For most Berkeley students, it’s baffling that on the only campus to offer the blatantly neoliberal Peace and Conflict Studies major, such an international conflict could manifest violently between students. Why waste our time on international issues when budget cuts are so much more prescient? For a long while, I was of the mind that I didn’t want to touch the issue: despite the fact that I am a Political Economy major, the last time my curriculum included Israeli and Palestinian history was in 7th grade. What right did I have, with no family in either territory, to have an opinion? There are few times where I can step back and say, “There is a right and wrong side of history to this issue.” But after both traveling to Israel and interning alongside the defense industry, I’ll be sleeping soundly with my vote for this bill, which divests from all war crimes and human rights abuses.
We have received letters of opposition from Berkeley professors, notably, the former head of the Peace And Conflict Studies major, and from academics, conspiracy theorists, rapture-ready Christians, and Jewish fraternity brothers worldwide. My email teems with more than 5,000 messages in support and opposition to this bill. Most are sent out by auto-mailing systems: In fact, UC Berkeley now enjoys its own little Israel lobby. In response to an ad placed at the bus stop in front of the Student Government building last week, someone spent a lot of money placing facebook ads on the facebook pages of Cal Students that redirect to a support website that mass-emails the student government. Letters addressed to the whole senate tend to carry the tone of “You all are ignorant 20-year-olds who have no idea what devastation you will wreak by your feeble votes on this issue which is over your head.” Letters directly addressed to me tend to take the tone, “You claim to represent queer students. Israel’s a paragon of virtue in the field of queer rights! How dare you oppress LGBT individuals worldwide with your vote?”
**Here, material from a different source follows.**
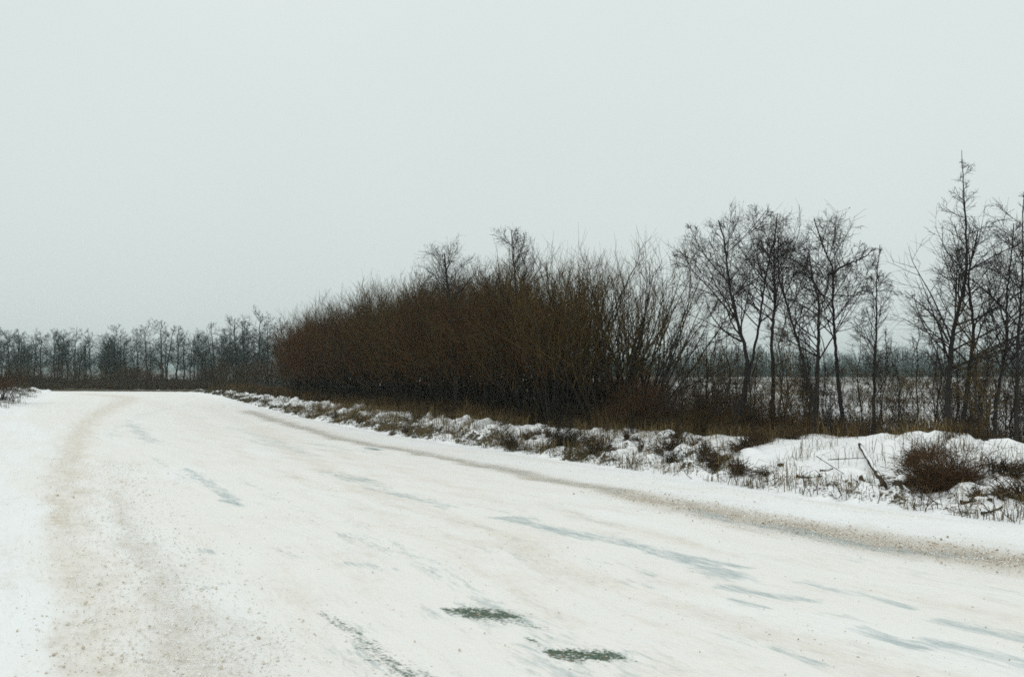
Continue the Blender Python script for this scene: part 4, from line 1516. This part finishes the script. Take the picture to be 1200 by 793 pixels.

But letters of support have been downright inspiring. Israeli and American Jews have written countless letters and statements in support, and in fact, even Naomi Klein wrote us an open letter of solidarity.
Being an LGBT leader on campus who has both traveled to Israel and worked in the national defense industry, I have never felt so uniquely qualified to speak to this issue. And perhaps my required reading of Machiavelli’s advice to readers of The Prince in class two weeks ago may have inspired parts of my vote; seeing the parallels between his strategy of building colonies to avoid military over-stretching and violent responses from locals and Israel’s similar strategy in their struggle to build a nation is uncanny. I voted for the bill, and will do so again when we vote to override the Presidential veto on April 14, so I can start replying to emails that matter, and so UC Berkeley can move on and focus again on issues of access and affordability of education.
I like to reflect on a quote from a campus publication at UC Berkeley called Hardboiled, an Asian/Pacific Islander issues magazine:

“Pick fights. Those are my two words of advice to future generations of hardboiled.
(1) Pick (2) Fights.
Gather hate mail. Frame it and show it off to your friends. Save it: If in the future
you wonder why you are doing what you are doing, a painfully ignorant letter addressed to you is a great reminder. If someone doesn’t disagree, what’s the point of writing it? If it doesn’t create some sort of result, what’s the point of publishing it?”

So yes, issues of Palestine have a right to be heard in Student Government spaces, just as do issues of queer marriage, choice, undocumented students, and affirmative action.
*The issue contested most violently overall at UC Berkeley has been budget cuts, in the many instances of police brutality against supporters of higher education. I’m referring to student-vs.-student interactions.